Exercise directions — Leave out the pictures, and retype only the lines from the beginning of the material through the line that contains "col = sc.collection", including both.

─── Source excerpt ───

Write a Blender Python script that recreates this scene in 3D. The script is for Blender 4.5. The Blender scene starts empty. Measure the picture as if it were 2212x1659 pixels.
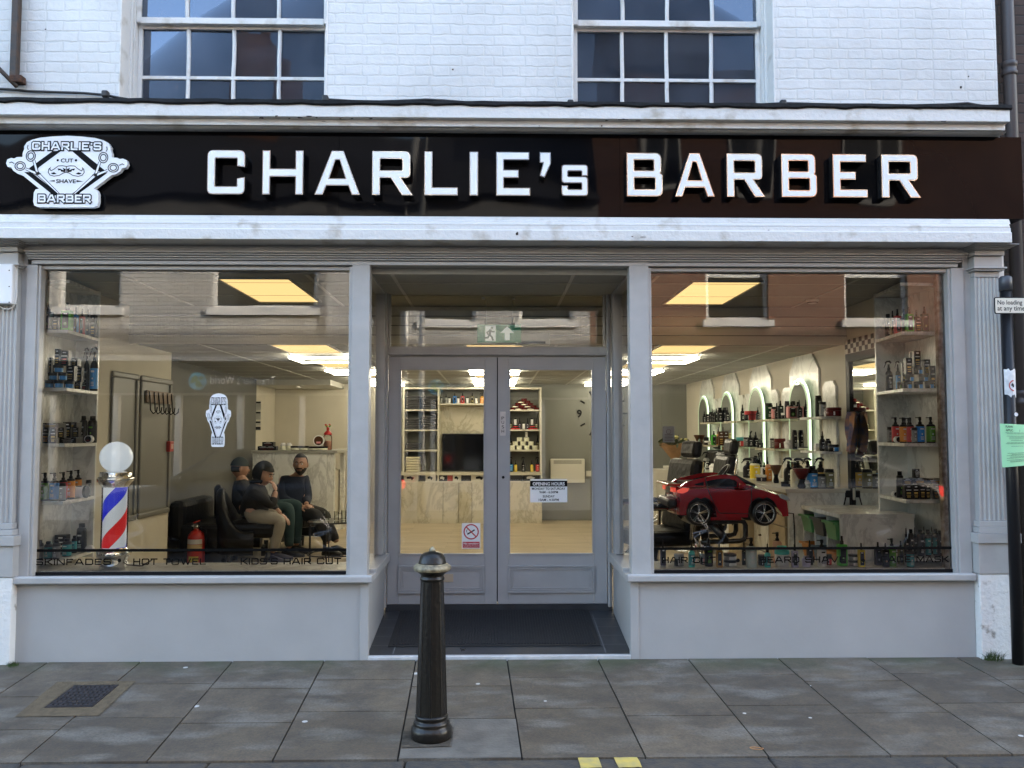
import bpy, bmesh, math, random
from mathutils import Vector, Matrix, Euler
random.seed(7)
PI = math.pi
sc = bpy.context.scene
col = sc.collection

# ---------------------------------------------------------------- camera
F, CU, CV = 1840.0, 1106.0, 829.5            # focal length and centre in units of a 2212 px wide frame
PITCH, YAW, ROLL = math.radians(3.319), math.radians(1.154), math.radians(-0.014)
EYE = Vector((0.0, -5.81, 1.51))
_cy, _sy, _cp, _sp, _cr, _sr = math.cos(YAW), math.sin(YAW), math.cos(PITCH), math.sin(PITCH), math.cos(ROLL), math.sin(ROLL)
FWD = Vector((_sy * _cp, _cy * _cp, _sp))
_r0 = Vector((_cy, -_sy, 0)); _u0 = _r0.cross(FWD)
RGT = _r0 * _cr + _u0 * _sr
UPV = _u0 * _cr - _r0 * _sr
cam_data = bpy.data.cameras.new('camera')
cam = bpy.data.objects.new('camera', cam_data); col.objects.link(cam)
cam_data.sensor_width = 36.0
cam_data.lens = F / 2212.0 * 36.0
cam_data.clip_start = 0.05; cam_data.clip_end = 2000
cam.matrix_world = Matrix(((RGT.x, UPV.x, -FWD.x, EYE.x), (RGT.y, UPV.y, -FWD.y, EYE.y), (RGT.z, UPV.z, -FWD.z, EYE.z), (0, 0, 0, 1)))
sc.camera = cam

# ---------------------------------------------------------------- sky, sun, exposure
SUN_ELEV, SUN_AZ = math.radians(19.5), math.radians(52)   # azimuth measured from +y (behind the shop) towards +x
world = bpy.data.worlds.new('World'); sc.world = world; world.use_nodes = True
wn = world.node_tree.nodes; wl = world.node_tree.links
bg = wn['Background']
sky = wn.new('ShaderNodeTexSky'); sky.sky_type = 'NISHITA'; sky.sun_disc = False
sky.sun_elevation = SUN_ELEV; sky.sun_rotation = SUN_AZ
sky.air_density = 1.0; sky.dust_density = 3.5; sky.ozone_density = .4
wl.new(sky.outputs[0], bg.inputs['Color']); bg.inputs['Strength'].default_value = 0.15
sun_d = bpy.data.lights.new('sun', 'SUN'); sun_d.energy = 2.0; sun_d.angle = math.radians(0.5); sun_d.color = (1.0, 0.93, 0.82)
sun = bpy.data.objects.new('sun', sun_d); col.objects.link(sun)
sd = Vector((math.sin(SUN_AZ) * math.cos(SUN_ELEV), math.cos(SUN_AZ) * math.cos(SUN_ELEV), math.sin(SUN_ELEV)))
sun.rotation_euler = sd.to_track_quat('Z', 'Y').to_euler(); sun.location = (0, 0, 30)
sc.view_settings.view_transform = 'Standard'; sc.view_settings.look = 'None'
sc.view_settings.gamma = 1.0; sc.view_settings.use_curve_mapping = False
sc.view_settings.exposure = 3.25
sc.render.engine = 'CYCLES'
cy = sc.cycles
cy.use_denoising = True
try: cy.denoiser = 'OPENIMAGEDENOISE'
except Exception: pass
cy.max_bounces = 9; cy.diffuse_bounces = 4; cy.glossy_bounces = 5; cy.transmission_bounces = 6; cy.transparent_max_bounces = 12
cy.caustics_reflective = False; cy.caustics_refractive = False
cy.sample_clamp_indirect = 6.0
cy.use_adaptive_sampling = False

# ---------------------------------------------------------------- pixel helpers (u, v in a 2212 x 1659 frame)
KE = 2.0 ** -sc.view_settings.exposure      # scene radiance that shows as 1.0
def ray(u, v):
    return FWD + RGT * ((u - CU) / F) + UPV * ((CV - v) / F)
def at(u, v, Y):                       # point of the plane y = Y seen at (u, v)
    r = ray(u, v); t = (Y - EYE.y) / r.y
    return EYE + r * t
def atz(u, v, Z):
    r = ray(u, v); t = (Z - EYE.z) / r.z
    return EYE + r * t
def atx(u, v, X):
    r = ray(u, v); t = (X - EYE.x) / r.x
    return EYE + r * t
def X(u, Y, v=936): return at(u, v, Y).x
def Z(v, Y, u=1106): return at(u, v, Y).z
SLOPE = 0.05
def atp(u, v):                          # point on the sloping pavement z = SLOPE*y
    r = ray(u, v); t = (SLOPE * EYE.y - EYE.z) / (r.z - SLOPE * r.y)
    return EYE + r * t

# ---------------------------------------------------------------- mesh helpers
class MB:
    def __init__(s): s.v = []; s.f = []; s.m = []; s.mi = 0; s.sm = []
    def add(s, vs, fs, smooth=False):
        o = len(s.v); s.v += [tuple(p) for p in vs]
        for f in fs:
            s.f.append([i + o for i in f]); s.m.append(s.mi); s.sm.append(smooth)
        return s
    def box(s, x0, x1, y0, y1, z0, z1):
        if x0 > x1: x0, x1 = x1, x0
        if y0 > y1: y0, y1 = y1, y0
        if z0 > z1: z0, z1 = z1, z0
        return s.add([(x0,y0,z0),(x1,y0,z0),(x1,y1,z0),(x0,y1,z0),(x0,y0,z1),(x1,y0,z1),(x1,y1,z1),(x0,y1,z1)],
                     [(3,2,1,0),(4,5,6,7),(0,1,5,4),(1,2,6,5),(2,3,7,6),(3,0,4,7)])
    def cbox(s, c, d, b=0.0, rot=None):
        """centred box with chamfer b on all edges, optional rotation matrix"""
        hx, hy, hz = d[0]/2, d[1]/2, d[2]/2
        bm = bmesh.new(); bmesh.ops.create_cube(bm, size=1.0)
        for q in bm.verts: q.co = Vector((q.co.x*d[0], q.co.y*d[1], q.co.z*d[2]))
        if b > 0: bmesh.ops.bevel(bm, geom=bm.edges[:], offset=b, segments=2, affect='EDGES', profile=0.5)
        s.bm(bm, c, rot); return s
    def bm(s, bm, c=(0,0,0), rot=None, smooth=False):
        bm.verts.ensure_lookup_table(); bm.verts.index_update()
        c = Vector(c)
        vs = [(rot @ q.co if rot else q.co) + c for q in bm.verts]
        s.add(vs, [[q.index for q in f.verts] for f in bm.faces], smooth); bm.free(); return s
    def quad(s, a, b, c, d): return s.add([a,b,c,d], [(0,1,2,3)])
    def lathe(s, prof, c=(0,0,0), n=20, rot=None, smooth=True, cap=True, squash=1.0):
        c = Vector(c); vs = []; fs = []
        for r, z in prof:
            for k in range(n):
                a = 2*PI*k/n; p = Vector((r*math.cos(a), r*math.sin(a)*squash, z))
                vs.append((rot @ p if rot else p) + c)
        for i in range(len(prof)-1):
            for k in range(n):
                k2 = (k+1) % n
                fs.append((i*n+k, i*n+k2, (i+1)*n+k2, (i+1)*n+k))
        s.add(vs, fs, smooth)
        if cap:
            o = len(s.v) - len(vs)
            if prof[0][0] > 1e-5: s.f.append([o+k for k in reversed(range(n))]); s.m.append(s.mi); s.sm.append(False)
            if prof[-1][0] > 1e-5: s.f.append([o+(len(prof)-1)*n+k for k in range(n)]); s.m.append(s.mi); s.sm.append(False)
        return s
    def tube(s, path, r, n=8, smooth=True, close=False):
        path = [Vector(p) for p in path]; vs = []; fs = []; m = len(path)
        rr = r if isinstance(r, (list, tuple)) else [r]*m
        prev = None
        for i, p in enumerate(path):
            if close: t = path[(i+1) % m] - path[i-1]
            else: t = path[min(i+1, m-1)] - path[max(i-1, 0)]
            t.normalize()
            if prev is None:
                a = Vector((0,0,1)) if abs(t.z) < 0.9 else Vector((1,0,0))
                nx = t.cross(a).normalized()
            else:
                nx = (prev - t*prev.dot(t))
                nx = nx.normalized() if nx.length > 1e-6 else t.orthogonal().normalized()
            prev = nx; ny = t.cross(nx)
            for k in range(n):
                a = 2*PI*k/n; vs.append(p + nx*(rr[i]*math.cos(a)) + ny*(rr[i]*math.sin(a)))
        for i in range(m if close else m-1):
            j = (i+1) % m
            for k in range(n):
                k2 = (k+1) % n; fs.append((i*n+k, i*n+k2, j*n+k2, j*n+k))
        if not close: fs.append(tuple(reversed(range(n)))); fs.append(tuple((m-1)*n+k for k in range(n)))
        return s.add(vs, fs, smooth)
    def sphere(s, c, r, n=16, m=10, scale=(1,1,1), rot=None):
        bm = bmesh.new(); bmesh.ops.create_uvsphere(bm, u_segments=n, v_segments=m, radius=1.0)
        for q in bm.verts: q.co = Vector((q.co.x*r*scale[0], q.co.y*r*scale[1], q.co.z*r*scale[2]))
        return s.bm(bm, c, rot, True)
    def prism(s, poly, fn, a, b):
        """extrude a 2-D polygon: fn(p, q, t) -> point, between t=a and t=b"""
        n = len(poly)
        vs = [fn(p, q, a) for p, q in poly] + [fn(p, q, b) for p, q in poly]
        fs = [tuple(reversed(range(n))), tuple(range(n, 2*n))] + [(i, (i+1) % n, n+(i+1) % n, n+i) for i in range(n)]
        return s.add(vs, fs)
    def run(s, prof, x0, x1):            # profile (y, z) swept along x
        return s.prism(prof, lambda p, q, t: (t, p, q), x0, x1)
    def mesh(s, name, mats):
        me = bpy.data.meshes.new(name); me.from_pydata(s.v, [], s.f)
        if not isinstance(mats, (list, tuple)): mats = [mats]
        for m in mats: me.materials.append(m)
        me.polygons.foreach_set('material_index', s.m); me.polygons.foreach_set('use_smooth', s.sm)
        bm = bmesh.new(); bm.from_mesh(me); bmesh.ops.recalc_face_normals(bm, faces=bm.faces[:]); bm.to_mesh(me); bm.free()
        me.update(); return me
    def build(s, name, mats, parent=None, bevel=0.0):
        o = bpy.data.objects.new(name, s.mesh(name, mats)); return link(o, parent, bevel)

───

Solution to this problem —
Write a Blender Python script that recreates this scene in 3D. The script is for Blender 4.5. The Blender scene starts empty. Measure the picture as if it were 2212x1659 pixels.
import bpy, bmesh, math, random
from mathutils import Vector, Matrix, Euler
random.seed(7)
PI = math.pi
sc = bpy.context.scene
col = sc.collection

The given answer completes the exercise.